:: DATA SHOWN

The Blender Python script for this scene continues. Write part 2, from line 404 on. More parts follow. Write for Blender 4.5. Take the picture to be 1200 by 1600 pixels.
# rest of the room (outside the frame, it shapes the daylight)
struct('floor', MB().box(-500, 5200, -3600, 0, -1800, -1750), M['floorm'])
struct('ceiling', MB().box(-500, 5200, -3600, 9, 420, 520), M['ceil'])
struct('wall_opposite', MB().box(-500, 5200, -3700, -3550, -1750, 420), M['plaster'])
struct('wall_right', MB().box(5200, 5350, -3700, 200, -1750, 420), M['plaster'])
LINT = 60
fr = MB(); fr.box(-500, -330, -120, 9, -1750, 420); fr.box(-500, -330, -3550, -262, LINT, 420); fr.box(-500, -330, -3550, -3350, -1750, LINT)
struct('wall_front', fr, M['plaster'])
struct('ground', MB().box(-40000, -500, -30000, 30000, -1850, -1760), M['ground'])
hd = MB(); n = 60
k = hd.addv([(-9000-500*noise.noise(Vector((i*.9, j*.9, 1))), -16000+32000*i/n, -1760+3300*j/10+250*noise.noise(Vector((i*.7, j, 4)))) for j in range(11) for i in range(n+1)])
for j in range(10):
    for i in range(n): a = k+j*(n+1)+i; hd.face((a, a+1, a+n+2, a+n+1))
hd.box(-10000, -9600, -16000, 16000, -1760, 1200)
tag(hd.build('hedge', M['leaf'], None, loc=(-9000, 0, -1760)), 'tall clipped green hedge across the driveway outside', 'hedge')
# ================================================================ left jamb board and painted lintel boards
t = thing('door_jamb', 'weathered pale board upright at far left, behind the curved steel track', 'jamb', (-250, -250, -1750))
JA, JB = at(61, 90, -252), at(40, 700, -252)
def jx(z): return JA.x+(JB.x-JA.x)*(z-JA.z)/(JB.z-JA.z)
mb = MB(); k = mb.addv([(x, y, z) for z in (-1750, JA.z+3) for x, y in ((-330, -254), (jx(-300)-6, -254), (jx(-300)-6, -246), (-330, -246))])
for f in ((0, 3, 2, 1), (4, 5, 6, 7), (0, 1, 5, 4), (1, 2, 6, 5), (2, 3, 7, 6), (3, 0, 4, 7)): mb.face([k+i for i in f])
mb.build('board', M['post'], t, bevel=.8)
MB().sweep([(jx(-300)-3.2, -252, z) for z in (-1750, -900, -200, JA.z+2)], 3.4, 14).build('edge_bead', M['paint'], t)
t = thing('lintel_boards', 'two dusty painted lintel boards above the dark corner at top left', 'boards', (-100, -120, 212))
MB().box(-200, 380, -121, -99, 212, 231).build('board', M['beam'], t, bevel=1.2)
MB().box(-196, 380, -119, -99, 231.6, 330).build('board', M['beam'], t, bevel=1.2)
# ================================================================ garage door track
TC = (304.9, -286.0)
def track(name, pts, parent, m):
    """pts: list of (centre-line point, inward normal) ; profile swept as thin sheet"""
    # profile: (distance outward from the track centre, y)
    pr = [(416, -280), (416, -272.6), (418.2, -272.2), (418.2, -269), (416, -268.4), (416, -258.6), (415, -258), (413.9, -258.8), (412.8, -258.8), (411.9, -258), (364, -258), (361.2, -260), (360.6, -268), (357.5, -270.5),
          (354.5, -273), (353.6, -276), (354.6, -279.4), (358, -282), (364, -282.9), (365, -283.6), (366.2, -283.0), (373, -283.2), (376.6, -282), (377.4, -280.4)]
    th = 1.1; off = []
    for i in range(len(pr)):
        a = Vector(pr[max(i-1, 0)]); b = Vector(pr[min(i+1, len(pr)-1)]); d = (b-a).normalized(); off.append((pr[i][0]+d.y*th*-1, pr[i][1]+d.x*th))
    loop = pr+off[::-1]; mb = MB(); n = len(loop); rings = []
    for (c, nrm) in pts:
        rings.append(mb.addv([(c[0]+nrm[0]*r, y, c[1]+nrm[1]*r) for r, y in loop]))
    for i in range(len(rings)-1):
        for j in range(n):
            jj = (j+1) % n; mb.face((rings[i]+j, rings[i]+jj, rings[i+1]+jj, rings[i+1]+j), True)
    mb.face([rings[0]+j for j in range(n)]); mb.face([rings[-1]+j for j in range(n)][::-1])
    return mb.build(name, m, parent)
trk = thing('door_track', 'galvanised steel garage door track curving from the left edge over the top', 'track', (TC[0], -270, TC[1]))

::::

→ **OBJECTIVE**:
Extract all the material, leaving every line as it is.

→ **OUTPUT FOR THIS TASK**:
The Blender Python script for this scene continues. Write part 2, from line 404 on. More parts follow. Write for Blender 4.5. Take the picture to be 1200 by 1600 pixels.
# rest of the room (outside the frame, it shapes the daylight)
struct('floor', MB().box(-500, 5200, -3600, 0, -1800, -1750), M['floorm'])
struct('ceiling', MB().box(-500, 5200, -3600, 9, 420, 520), M['ceil'])
struct('wall_opposite', MB().box(-500, 5200, -3700, -3550, -1750, 420), M['plaster'])
struct('wall_right', MB().box(5200, 5350, -3700, 200, -1750, 420), M['plaster'])
LINT = 60
fr = MB(); fr.box(-500, -330, -120, 9, -1750, 420); fr.box(-500, -330, -3550, -262, LINT, 420); fr.box(-500, -330, -3550, -3350, -1750, LINT)
struct('wall_front', fr, M['plaster'])
struct('ground', MB().box(-40000, -500, -30000, 30000, -1850, -1760), M['ground'])
hd = MB(); n = 60
k = hd.addv([(-9000-500*noise.noise(Vector((i*.9, j*.9, 1))), -16000+32000*i/n, -1760+3300*j/10+250*noise.noise(Vector((i*.7, j, 4)))) for j in range(11) for i in range(n+1)])
for j in range(10):
    for i in range(n): a = k+j*(n+1)+i; hd.face((a, a+1, a+n+2, a+n+1))
hd.box(-10000, -9600, -16000, 16000, -1760, 1200)
tag(hd.build('hedge', M['leaf'], None, loc=(-9000, 0, -1760)), 'tall clipped green hedge across the driveway outside', 'hedge')
# ================================================================ left jamb board and painted lintel boards
t = thing('door_jamb', 'weathered pale board upright at far left, behind the curved steel track', 'jamb', (-250, -250, -1750))
JA, JB = at(61, 90, -252), at(40, 700, -252)
def jx(z): return JA.x+(JB.x-JA.x)*(z-JA.z)/(JB.z-JA.z)
mb = MB(); k = mb.addv([(x, y, z) for z in (-1750, JA.z+3) for x, y in ((-330, -254), (jx(-300)-6, -254), (jx(-300)-6, -246), (-330, -246))])
for f in ((0, 3, 2, 1), (4, 5, 6, 7), (0, 1, 5, 4), (1, 2, 6, 5), (2, 3, 7, 6), (3, 0, 4, 7)): mb.face([k+i for i in f])
mb.build('board', M['post'], t, bevel=.8)
MB().sweep([(jx(-300)-3.2, -252, z) for z in (-1750, -900, -200, JA.z+2)], 3.4, 14).build('edge_bead', M['paint'], t)
t = thing('lintel_boards', 'two dusty painted lintel boards above the dark corner at top left', 'boards', (-100, -120, 212))
MB().box(-200, 380, -121, -99, 212, 231).build('board', M['beam'], t, bevel=1.2)
MB().box(-196, 380, -119, -99, 231.6, 330).build('board', M['beam'], t, bevel=1.2)
# ================================================================ garage door track
TC = (304.9, -286.0)
def track(name, pts, parent, m):
    """pts: list of (centre-line point, inward normal) ; profile swept as thin sheet"""
    # profile: (distance outward from the track centre, y)
    pr = [(416, -280), (416, -272.6), (418.2, -272.2), (418.2, -269), (416, -268.4), (416, -258.6), (415, -258), (413.9, -258.8), (412.8, -258.8), (411.9, -258), (364, -258), (361.2, -260), (360.6, -268), (357.5, -270.5),
          (354.5, -273), (353.6, -276), (354.6, -279.4), (358, -282), (364, -282.9), (365, -283.6), (366.2, -283.0), (373, -283.2), (376.6, -282), (377.4, -280.4)]
    th = 1.1; off = []
    for i in range(len(pr)):
        a = Vector(pr[max(i-1, 0)]); b = Vector(pr[min(i+1, len(pr)-1)]); d = (b-a).normalized(); off.append((pr[i][0]+d.y*th*-1, pr[i][1]+d.x*th))
    loop = pr+off[::-1]; mb = MB(); n = len(loop); rings = []
    for (c, nrm) in pts:
        rings.append(mb.addv([(c[0]+nrm[0]*r, y, c[1]+nrm[1]*r) for r, y in loop]))
    for i in range(len(rings)-1):
        for j in range(n):
            jj = (j+1) % n; mb.face((rings[i]+j, rings[i]+jj, rings[i+1]+jj, rings[i+1]+j), True)
    mb.face([rings[0]+j for j in range(n)]); mb.face([rings[-1]+j for j in range(n)][::-1])
    return mb.build(name, m, parent)
trk = thing('door_track', 'galvanised steel garage door track curving from the left edge over the top', 'track', (TC[0], -270, TC[1]))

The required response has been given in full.